Chinese (Hanzi, Not Pinyin) Domain Names Launched - Scratching Under The Surface
NeuStar, which over sees the .BIZ TLD has announced it will issue domain names in Japanese and Chinese characters. From the press release "NeuStar's Chinese and Japanese IDN offerings make available more than 19,000 Han and 178 Katakana and Hiragana characters, which are commonly used in China, Japan, Hong Kong, Singapore and Taiwan, and in Chinese and Japanese communities around the world." Their implementation is compliant with ICANN and CNNIC's recommendations. only a matter of time for .COM, .NET and .ORG.
Their FAQ gives a brief overview of how IDNs (International Domain Names) are implemented:
Typically, when a browser sees a host name, it sends a request to the DNS resolver service. The resolver service then sends a request to a domain name server to return an IP address corresponding to that host name. When the IP address is returned, a connection is made to the appropriate Web server.

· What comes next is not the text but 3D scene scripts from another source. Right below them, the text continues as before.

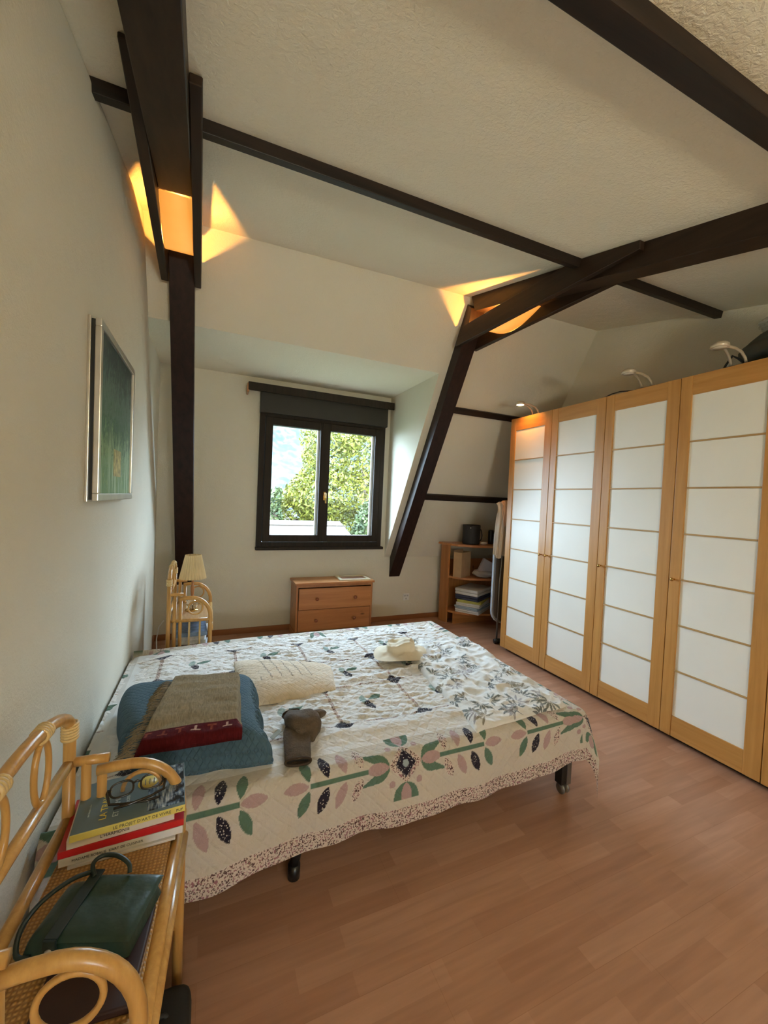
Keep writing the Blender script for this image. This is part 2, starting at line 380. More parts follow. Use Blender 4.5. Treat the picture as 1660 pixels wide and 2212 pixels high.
for (a, c, nm) in ((.47, 1.105, 'l'), (1.078, 1.72, 'r')):
    s = MB(); ya, yb = (D-.048, D+.02) if nm == 'l' else (D-.044, D+.024)
    ga, gc = (.545, 1.03) if nm == 'l' else (1.137, 1.648)
    if nm == 'l': a, c = .474, 1.092
    else: a, c = 1.094, 1.716
    s.box(a, ga, ya, yb, .92, 2.168, .006).box(gc, c, ya, yb, .92, 2.168, .006).box(ga, gc, ya, yb, .92, .992, .006).box(ga, gc, ya, yb, 2.092, 2.168, .006)
    so = s.build('window_sash', M_WINFR, win)
    MB().box(ga-.01, gc+.01, D-.012, D-.006, .985, 2.10).build('window_pane', M_GLASS, so)
    # pale strips standing in for the brightly lit outer reveal
    g = MB(); g.box(gc-.022, gc, D, D+.02, .992, 2.092).box(ga, ga+.004, D, D+.02, .992, 2.092); g.build('lit_reveal_strip', M_WHITEPL, so)
MB().box(1.05, 1.12, D-.056, D-.044, .925, 2.165, .004).build('window_astragal', M_WINFR, win)
h = MB(); h.box(1.078, 1.102, D-.066, D-.056, 1.36, 1.45, .003); h.tube([(1.09, D-.066, 1.435), (1.09, D-.10, 1.435), (1.092, D-.105, 1.40), (1.094, D-.105, 1.33)], .008, 8)
h.build('window_handle', M_BRASS, win, label='brass window handle')
MB().box(.413, 1.785, D-.075, D, .838, .868, .006).build('window_sill', M_WINFR, win)
M_BOX = plain('dark_shutter_box', (0.022, 0.018, 0.012), 0.6)
MB().box(.415, 1.775, D-.075, D, 2.20, 2.40, .005).build('roller_shutter_box', M_BOX, win)
# wooden curtain pelmet
pm = thing('curtain_pelmet', 'long dark wooden curtain pelmet board above the window', 'pelmet', (1.07, D-.13, 2.39))
MB().box(.292, 1.822, D-.135, D-.115, 2.385, 2.462, .003).build('front_board', M_WINFR, pm)
MB().box(.292, 1.822, D-.115, D, 2.442, 2.460, .002).build('top_board', M_WINFR, pm)
MB().box(.284, .30, D-.13, D, 2.362, 2.45, .003).build('end_piece', M_PINEZ, pm, label='lighter brown end piece')

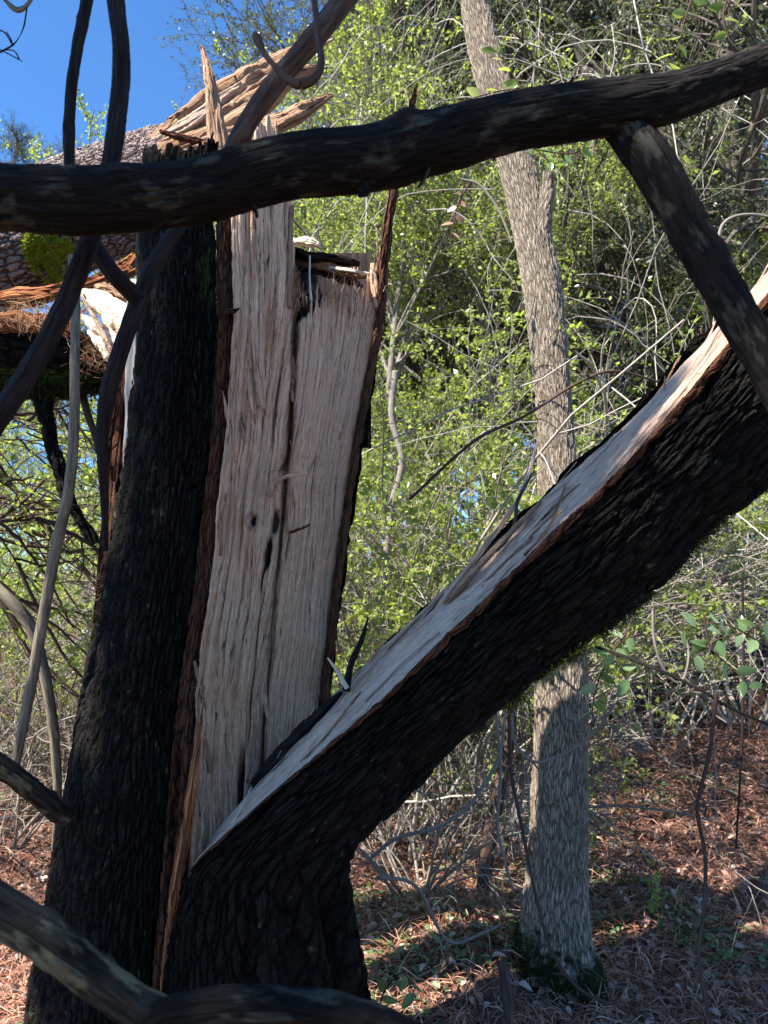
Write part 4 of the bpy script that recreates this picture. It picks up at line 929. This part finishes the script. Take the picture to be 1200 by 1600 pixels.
b = merge([tubes(pa, ra, 6), tubes(q, qr, 4)]); mk('twigs', b[0], b[1], M['stem_red'], bw, b[2])
v, f, r = leaves_on(rg, q, 5, .03, .03); mk('leaves', v, f, M['lf_bright'], bw, attrs={'rnd': r}, smooth=False)
# slender background trunks
for i, (px, d, r, lb) in enumerate([(765, 7.5, .09, 'dim upright trunk in the brush just left of the slim tree'), (812, 3.9, .035, 'thin dark leaning sapling beside the foot of the slim tree'), (375+240, 5.0, .022, 'pale crooked sapling rising behind the split wood edge')]):
    zz = [[(px+40, 200), (px+5, 450), (px, 700), (px-5, 950), (px-8, 1120)], [(800, 1080), (790, 1180), (775, 1260), (762, 1330), (750, 1440)], [(618, 580), (612, 650), (628, 720), (612, 790), (602, 880), (596, 960)]][i]
    o = limb('sapling', [(a, b, d) for a, b in zz], [r*F/d]*len(zz), M[['tree_trunk', 'stem_red', 'twig'][i]], None, 120, 16, .12, i+2); tag(o, lb, 'sapling')

# leafy sprigs near the camera
def sprig(label, stems, n, size, mat, seed, serr=0, wid=.5, rpx=1.5, group='leafy sprigs hanging in front of the forest'):
    rg = np.random.default_rng(seed)
    t = thing('leafy_sprig', label, 'sprig', P(*stems[0][0]), group)
    ps, fs = [], []
    for s in stems:
        p_ = cr(np.array([P(*q) for q in s]), 16); d = s[0][2]
        a = np.arange(n); tt_ = .15+.85*a/(n-1); i = np.minimum((tt_*15).astype(int), 14)
        p0 = p_[i]; T = norm(p_[i+1]-p_[i]); side = norm(np.cross(T, [0, -1., .3])) * np.where(a % 2, 1, -1)[:, None]
        D = norm(T*.5+side+rnd_dirs(rg, n)*.35)
        ps.append((p_, p0, D)); 
    bt = merge([tubes(p_[None], (np.linspace(1, .5, 16)*rpx*s[0][2]/F)[None], 6) for (p_, _, _), s in zip(ps, stems)])
    mk('stem', bt[0], bt[1], M['stem_red'], t, bt[2])
    P0 = np.vstack([p[1] for p in ps]); D = np.vstack([p[2] for p in ps])
    for q in range(len(P0)):
        v, f, r = leaf_big(rg, P0[q:q+1], D[q:q+1], np.array([size*(.7+.5*rg.random())]), wid, .5, serr)
        mk('leaf', v, f, M[mat], t, attrs={'rnd': r})
    return t
sprig('sprig of serrated grey-green leaves above the litter at the right', [[(1100, 960, 2.3), (1110, 1010, 2.3), (1150, 1050, 2.3), (1175, 1080, 2.3)], [(1210, 960, 2.35), (1170, 985, 2.3), (1120, 1000, 2.3), (1080, 1030, 2.3)], [(1200, 1010, 2.4), (1130, 975, 2.35), (1060, 985, 2.3)]], 7, .058, 'lf_silver', 1, .16)
sprig('sprig of bright yellow-green leaves in front of the slim tree above the forked branch', [[(835, 165, 2.6), (810, 130, 2.6), (790, 100, 2.6), (770, 75, 2.6)], [(850, 150, 2.6), (800, 140, 2.6), (750, 150, 2.6), (700, 165, 2.6)]], 9, .055, 'lf_bright', 2)
sprig('sprig of bright leaves hanging in the top right corner', [[(1090, -30, 2.0), (1070, 30, 2.0), (1060, 70, 2.0), (1040, 105, 2.0)], [(1150, -30, 2.0), (1130, 20, 2.0), (1145, 70, 2.0), (1190, 95, 2.0)]], 7, .045, 'lf_bright', 3)
sprig('bluish green leafy sprig under the forked branch where it crosses the slim tree', [[(820, 215, 2.9), (845, 240, 2.9), (870, 262, 2.9)], [(800, 225, 2.9), (880, 240, 2.9), (925, 230, 2.9)]], 7, .06, 'lf_silver', 4, .1)
sprig('loose leafy sprig low at the right of the slim tree', [[(985, 980, 2.6), (950, 1030, 2.6), (930, 1080, 2.6), (925, 1120, 2.6)], [(1000, 990, 2.6), (960, 1010, 2.6), (985, 1070, 2.6)]], 6, .06, 'lf_silver', 5, .12)
sprig('sprig of small green leaves under the fork at the right', [[(1060, 230, 2.4), (1075, 290, 2.4), (1065, 350, 2.4)], [(1120, 560, 2.6), (1060, 300, 2.6), (1010, 290, 2.6)]], 7, .035, 'lf_bright', 6)
sprig('sprig of small pale leaves low left beside the bottom branch', [[(590, 1590, 2.2), (600, 1550, 2.2), (630, 1520, 2.2), (650, 1560, 2.2)]], 8, .05, 'lf_silver', 7, .1)
sprig('withered orange leaves hanging left of the slim tree below the forked branch', [[(735, 285, 3.1), (715, 320, 3.1), (705, 370, 3.1)]], 7, .05, 'lf_dead', 8)

# ------------------------------------------------------------------ forest floor litter
rg = np.random.default_rng(77)
def scat(n, y0, y1, pw=1.6):
    y = y0*(y1/y0)**(rg.random(n)**.9); x = (rg.random(n)-.5)*2*(y*.62+.4)
    return x, y
def litter(name, n, size, wid, mat, lab, y0=1.3, y1=12, lift=.012, flat=.25, clump=None):
    x, y = scat(n, y0, y1)
    if clump: k = vn(x*clump, y*clump, 4) > .52; x, y = x[k], y[k]; n = len(x)
    z = gh(x, y)+rg.random(n)*lift
    a = rg.random(n)*6.28
    D = norm(np.column_stack([np.cos(a), np.sin(a), rg.normal(size=n)*flat]))
    sz = size*(.5+rg.random(n))*np.clip(.8+y*.06, 1, 1.6)
    v, f, r = leaf_quads(rg, np.column_stack([x, y, z]), D, sz, wid, .35, 2.0)
    o = mk(name, v, f, M[mat], None, attrs={'rnd': r}, smooth=False); tag(o, lab, 'litter', kind='stuff')
litter('pine_needles', 120000, .13, .022, 'needle', 'reddish brown pine needles covering the forest floor', lift=.03)
x, y = scat(30000, 1.3, 12); n = len(x); a = rg.random(n)*6.28; D = norm(np.column_stack([np.cos(a), np.sin(a), rg.normal(size=n)*.35]))
v, f, r = leaf_big(rg, np.column_stack([x, y, gh(x, y)+.008+rg.random(n)*.03]), D, .042*(.5+.9*rg.random(n)), .5, 1.3, 0, .35, .7)
tag(mk('dead_leaves', v, f, M['lf_dead'], None, attrs={'rnd': r}), 'dry brown and grey dead leaves scattered over the needles', 'litter', kind='stuff')
x, y = scat(2600, 1.4, 11); n = len(x); a = rg.random(n)*6.28; K = 5
pth = np.zeros((n, K, 3)); d = np.column_stack([np.cos(a), np.sin(a), rg.normal(size=n)*.12]); pth[:, 0] = np.column_stack([x, y, gh(x, y)+.02]); ln = (.08+.35*rg.random(n)**2)[:, None]
for k in range(1, K): d = norm(d+rnd_dirs(rg, n)*.15); pth[:, k] = pth[:, k-1]+d*ln/K
pth[..., 2] = np.maximum(pth[..., 2], gh(pth[..., 0], pth[..., 1])+.006)
V, Fc, uv = tubes(pth, (.0015+.003*rg.random(n)**2)[:, None]*np.linspace(1, .6, K)[None], 4)
tag(mk('fallen_twigs', V, Fc, M['twig'], None, uv), 'grey fallen twigs strewn over the forest floor', 'litter', kind='stuff')
# low green ground cover
x, y = scat(13000, 1.5, 12); k = (vn(x*1.1+4, y*1.1, 14)+.35*vn(x*5, y*5, 3)) > .70; x, y = x[k], y[k]; n = len(x)
per = 5; p = np.repeat(np.column_stack([x, y, gh(x, y)+.015]), per, 0)+np.random.default_rng(1).normal(size=(n*per, 3))*[.025, .025, .012]
a = rg.random(n*per)*6.28; D = norm(np.column_stack([np.cos(a), np.sin(a), .3+.4*rg.random(n*per)]))
v, f, r = leaf_big(rg, p, D, .022+.02*rg.random(n*per), .65, 1.5)
tag(mk('ground_cover', v, f, M['lf_silver'], None, attrs={'rnd': r}), 'low green leafy plants growing through the litter', 'ground cover', kind='stuff')

# ------------------------------------------------------------------ unseen tree added on the camera side, crown placed to shade the scene
e1 = norm(np.array([L.y, -L.x, 0.])); e2 = norm(np.array([0, 0, 1.])-L.z*np.array(L)); e3 = np.array(L)
def shade_tree(label, base_xy, blobs, seed):
    rg = np.random.default_rng(seed); bx, by = base_xy; z0 = float(gh(bx, by))
    t = thing('oak_tree', label, 'oak tree', (bx, by, z0), 'oaks added on the camera side for shade')
    cs = [e1*a+e2*b+e3*c for a, b, c, *_ in blobs]; top = np.mean(cs, 0)
    tp = cr(np.array([[bx, by, z0-.1], [bx+.1, by, z0+1.5], [(bx+top[0])/2, (by+top[1])/2, top[2]*.6], top]), 14)[None]
    tr = np.linspace(.14, .04, 14)[None]; pp, vv = [tubes(tp, tr, 12)], []
    for c, (a, b, cc, ra, rb, rc, n) in zip(cs, blobs):
        m = max(6, n//500); u = norm(rg.normal(size=(m, 3)))*rg.random((m, 1))**.4
        q = c+e1*u[:, :1]*ra+e2*u[:, 1:2]*rb+e3*u[:, 2:]*rc; st = tp[0, rg.integers(7, 14, m)]
        K = 8; w_ = np.linspace(0, 1, K)[None, :, None]; pa = st[:, None]*(1-w_)+q[:, None]*w_+rg.normal(size=(m, K, 3))*.04*np.sin(w_*3.14)
        pr = np.linspace(.03, .008, K)[None]*np.ones((m, 1)); pp.append(tubes(pa, pr, 5))
        tw, twr = level(rg, pa, pr, 10, .45, 5, .9, .02, .2, .6, .5, .5); pp.append(tubes(tw, twr, 3))
        v, f, r = leaves_on(rg, tw, max(1, n//(m*10)), .065, .09); vv.append((v, f, r))
    b = merge(pp); mk('trunk', b[0], b[1], M['tree_trunk'], t, b[2])
    b = merge(vv); mk('crown', b[0], b[1], M['lf_oak'], t, attrs={'rnd': b[2]}, smooth=False)
if True:
    shade_tree('leafy oak added out of view left of the camera, its crown shaped to shade the broken tree', (-4.2, -1.7), [(1.80, .9, 6.4, .36, .7, .8, 8000), (1.62, 1.85, 6.8, .40, .6, .8, 9000), (1.2, 2.0, 6.6, .42, .45, .8, 6500), (.95, 1.5, 6.6, .32, .35, .8, 2200), (.6, 1.95, 6.8, .33, .32, .8, 2200)], 5)
bpy.context.view_layer.update()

In the case of IDNs, when a browser sees either (1) a non-ASCII character host/domain name in its location bar, or (2) a URL with a non-ASCII domain part embedded in a web page, the application is required to convert the non-ASCII characters into a special encoded format (Punycode) using only the standard ASCII subset characters. Punycode is the official IETF standard that has been approved for converting IDN domains into machine-readable and resolvable ASCII domains.
Punycode is required for IDN conversion because a restriction (that only a subset of ASCII characters be used in URL/URI at the network protocol level) is still enforced, even though IDNs have been introduced.
Chinese Domain names (those ending in .CN) already use this Punycode style system. Check out the FAQ on CNNIC's website and if you don't believe me, try clicking this: 清华大学.cn.